Comment by simonw
18 hours ago
Your Karpathy quote there is out of context. It starts with: https://twitter.com/karpathy/status/1886192184808149383
There's a new kind of coding I call "vibe
coding", where you fully give in to the
vibes, embrace exponentials, and forget
that the code even exists.
Not all AI-assisted programming is vibe coding. If you're paying attention to the code that's being produced you can guide it towards being just as high quality (or even higher quality) than code you would have written by hand.
It's appropriate for the commenter I was replying to, who asked how they can understand things, "while having never even read most of their code."
I like AI-assisted programming, but if I fail to even read the code produced, then I might as well treat it like a no-code system. I can understand the high-levels of how no-code works, but as soon as it breaks, it might as well be a black box.
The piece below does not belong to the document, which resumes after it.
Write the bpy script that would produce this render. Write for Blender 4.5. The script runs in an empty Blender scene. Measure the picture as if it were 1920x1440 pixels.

And this only gets worse as the codebase spans into the tens of thousands of lines without me having read any of it.
The (imperfect) analogy I'm working on is a baker who bakes cakes. A nearby grocery store starts making any cake they want, on demand, so the baker decides to quit baking cakes and buy them from the store. The baker calls the store anytime they want a new cake, and just tells them exactly what they want. How long can that baker call themself a "baker"? How long before they forget how to even bake a cake, and all they can do is get cakes from the grocer?